Fuel Depot Hearing Audience Given Science Lesson Experts Spar Over Spill Models As Debate Over Railroad’S Proposal Ends Second Session
The aroma of popcorn and snippets of pep band rallies drifted out of the gym as the Lake City Timberwolves basketball team beat Lewiston Thursday night.
But it was the grownups in the auditorium nearby that were going back to school.
More than 100 people came out for the second night of public hearings on a 500,000-gallon diesel refueling depot the Burlington Northern and Santa Fe Railway wants to build near Rathdrum.
Thursday night, the audience and three Kootenai County commissioners leading the hearing got a science lesson.
Controversy over the depot stems from its location about 150 feet over the Spokane ValleyRathdrum Prairie aquifer, the source of drinking water for 400,000 North Idaho and Spokane County residents.
Ground-water experts hired by the railroad guarantee that no diesel will foul even a single drinking-water well, if diesel manages to penetrate layers of hightech protections built into the depot.
That assertion was tackled Thursday night by two experts invited by Friends of the Aquifer, the grassroots group opposing the depot.

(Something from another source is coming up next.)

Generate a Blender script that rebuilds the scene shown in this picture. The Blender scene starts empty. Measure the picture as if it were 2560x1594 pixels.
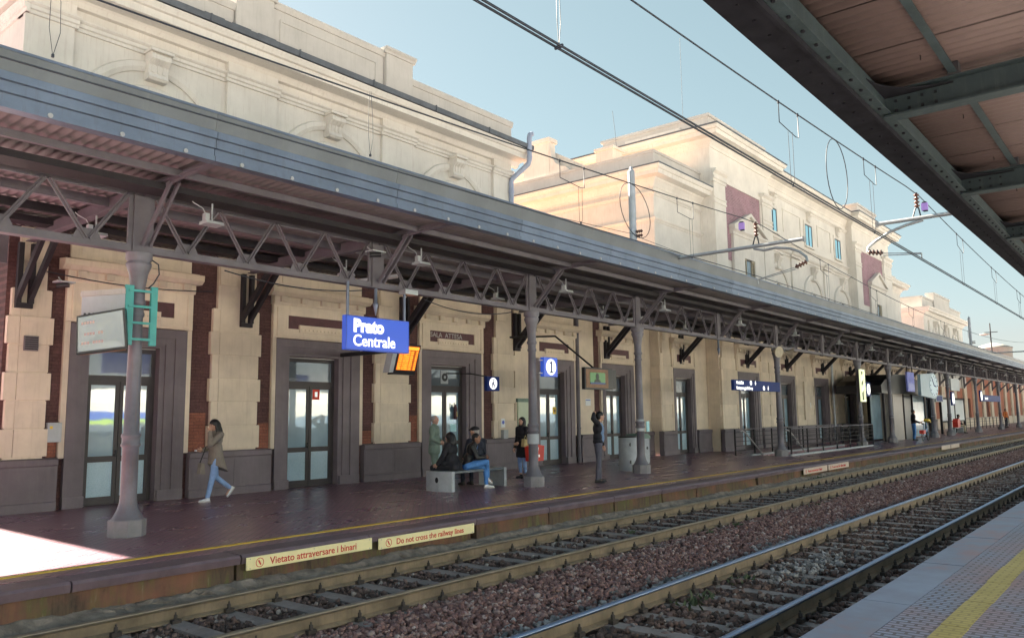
import bpy, bmesh, math, random
import numpy as np
from mathutils import Vector, Matrix
R = math.radians
random.seed(7); RNG = np.random.default_rng(7)
SC = bpy.context.scene; COL = SC.collection
# ------------------------------------------------------------------ camera
YAW, PIT, ROL = R(39.57), R(6.94), R(-0.686)
EYE = Vector((0, 0, 1.70))
_F = Vector((math.cos(YAW), math.sin(YAW), 0)); _R = Vector((math.sin(YAW), -math.cos(YAW), 0)); _U = Vector((0, 0, 1))
_F2 = _F*math.cos(PIT) + _U*math.sin(PIT); _U2 = _U*math.cos(PIT) - _F*math.sin(PIT)
_R3 = _R*math.cos(ROL) + _U2*math.sin(ROL); _U3 = _U2*math.cos(ROL) - _R*math.sin(ROL)
cam = bpy.data.cameras.new('camera'); cam.sensor_width = 36; cam.lens = 36*1990.6/2560
cam.clip_start = .05; cam.clip_end = 6000
camo = bpy.data.objects.new('camera', cam); COL.objects.link(camo)
m = Matrix(((_R3.x, _U3.x, -_F2.x, EYE.x), (_R3.y, _U3.y, -_F2.y, EYE.y), (_R3.z, _U3.z, -_F2.z, EYE.z), (0, 0, 0, 1)))
camo.matrix_world = m
SC.camera = camo
# ------------------------------------------------------------------ sky, sun, exposure
SUN_EL, SUN_AZ = R(35.7), R(90)           # azimuth measured from +X (along the rails) towards +Y (the station)
W = bpy.data.worlds.new('World'); SC.world = W; W.use_nodes = True
nt = W.node_tree; nt.nodes.clear()
sky = nt.nodes.new('ShaderNodeTexSky'); sky.sky_type = 'NISHITA'; sky.sun_disc = False
sky.sun_elevation = SUN_EL; sky.sun_rotation = R(90) - SUN_AZ
sky.air_density = 1.0; sky.dust_density = 0.8; sky.ozone_density = 1.0; sky.altitude = 60
bg = nt.nodes.new('ShaderNodeBackground'); bg.inputs['Strength'].default_value = 0.05
wo = nt.nodes.new('ShaderNodeOutputWorld')
gm = nt.nodes.new('ShaderNodeGamma'); gm.inputs[1].default_value = .62
hs = nt.nodes.new('ShaderNodeHueSaturation'); hs.inputs['Saturation'].default_value = .86; hs.inputs['Hue'].default_value = .452; hs.inputs['Value'].default_value = .63
nt.links.new(sky.outputs[0], gm.inputs[0]); nt.links.new(gm.outputs[0], hs.inputs['Color']); nt.links.new(hs.outputs[0], bg.inputs[0]); nt.links.new(bg.outputs[0], wo.inputs[0])
sl = bpy.data.lights.new('sun', 'SUN'); sl.energy = 5.0; sl.angle = R(.53); sl.color = (1, .90, .74)
so = bpy.data.objects.new('sun', sl); COL.objects.link(so)
sd = Vector((math.cos(SUN_AZ)*math.cos(SUN_EL), math.sin(SUN_AZ)*math.cos(SUN_EL), math.sin(SUN_EL)))
so.rotation_euler = sd.to_track_quat('Z', 'Y').to_euler(); so.location = (0, 30, 40)
VS = SC.view_settings; VS.view_transform = 'Standard'; VS.look = 'None'; VS.gamma = 1; VS.exposure = 3.2
VS.use_curve_mapping = False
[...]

The BNSF guarantees ignore natural uncertainties that come with hard-to-study ground water, charged Wade Hathhorn, a Portland consultant, urging the commission to reject the depot.
“If you do it … thinking there are absolutes here you are simply wrong and you’ve made an incorrect decision,” Hathhorn said.
Spill predictions by BNSF consultant John Buchanan, an Eastern Washington University professor, are flawed, said Tim Rapp, an opposition expert brought on six weeks ago.
Buchanan’s model - a sophisticated prediction of how diesel would move toward the aquifer if a spill occurred - didn’t account for spring flows that change the aquifer’s flow, said Rapp, a Sandpoint hydrologist.
“The Buchanan model is invalid,” he said. “Any other data based on the Buchanan model is equally invalid.”
But John Farr, a private ground water consultant also hired by the railroad, disputed the opposition’s claims during a break in the hearing.
Buchanan did factor in runoff, Farr said, and his model was based on earlier established modeling work by the Idaho Division of Environmental Quality and U.S. Geological Survey.
It is possible to guarantee safe drinking water, Farr said.
The railroad experts evaluated diesel pollution at numerous rail yards. Typically, the diesel plumes floating on ground water extended 200 feet past the spill location, he said, and never more than 1,000 feet.
Buchanan’s model shows that even in the worst case, if all 500,000 gallons of diesel gushed out, the plume would stop before it left the BNSF property and not hit any wells.
“The bottom line is the facility should never leak in the first place, so it’s all hypothetical,” Farr said. The hearing is expected to continue tonight, starting at 6 p.m.
This sidebar appeared with the story: HEARING The hearing is expected to continue tonight starting at 6 p.m.